Chiringuitada
Las terrazas (en realidad, sendas ampliaciones de los locales hechas con materiales desmontables) de los chiringuitos de la Malva-rosa han sido finalmente retiradas por sus propietarios. Finaliza así uno de los espectáculos políticos del año, a cuenta de una cuestión aparentemente menor, pero que simbólicamente ha tenido gran importancia, en la medida en que ha servido a los dos grandes partidos para exhibir sus señas de identidad. El PP, defendiendo a los hosteleros, habría mostrado su preocupación por la generación de riqueza y empleo, mientras la gestión de Costas sería un ejemplo de la mayor sensibilidad ambiental y el alto grado de respeto por nuestras costas y playas de que hace gala el PSOE.

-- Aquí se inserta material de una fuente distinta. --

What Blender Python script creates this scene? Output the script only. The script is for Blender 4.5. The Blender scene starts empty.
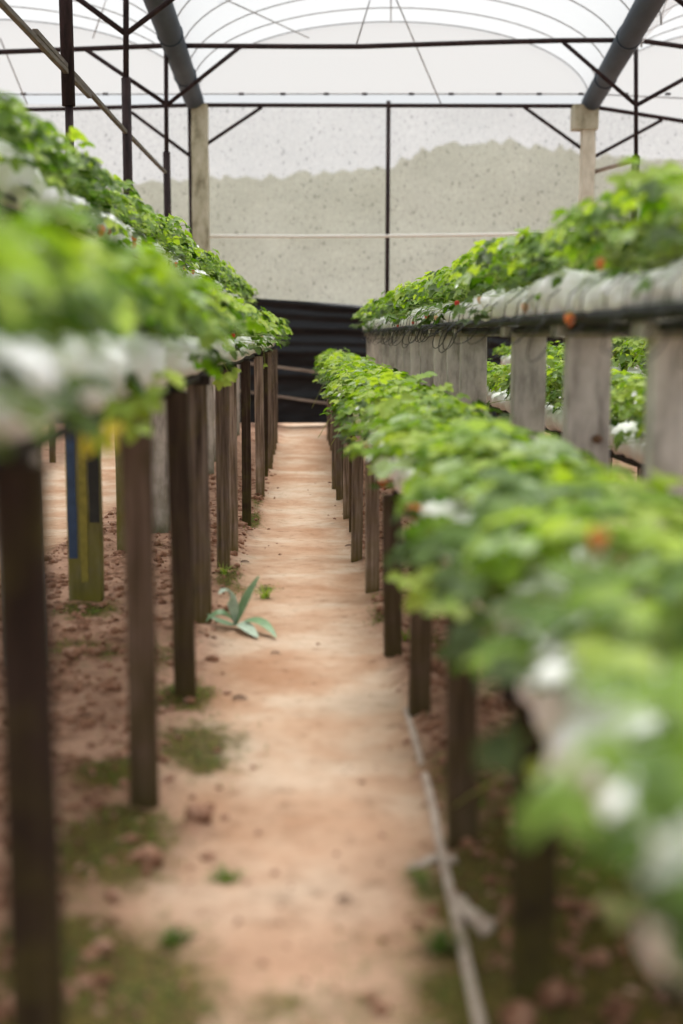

Lamentablemente, la realidad tiene más que ver con la política-espectáculo que con la efectiva defensa de esos valores. Costas, que hace bien en exigir que se cumpla la ley vigente, se equivoca al apelar en este caso a la protección del medio como razón última de sus acciones. Y es que resulta obvio que la mayor o menor extensión de unos restaurantes (porque de eso estamos hablando) situados en un paseo marítimo altamente urbanizado e integrado en la ciudad tiene, en realidad, pocos o nulos efectos ambientales. Se trata de decidir, más bien, qué usos preferimos dar a un entorno que es de todos y de las razones que pueden justificar ciertas restricciones a una utilización masiva del espacio para la hostelería. Pero a nadie se le escapa que el nivel de saturación de restaurantes en la Malva-rosa, que puede gustar más o menos según sensibilidades, no afecta de modo capital a la preservación de la costa. En cambio, de Vinaròs a Pilar de la Horadada tenemos cientos de ejemplos de flagrantes infracciones a la Ley de Costas, de consecuencias mucho más graves, que parecen no generar preocupación alguna. Si de verdad se tratara de defender la legalidad vigente y el medio ambiente lo cierto es que las prioridades debieran ser otras.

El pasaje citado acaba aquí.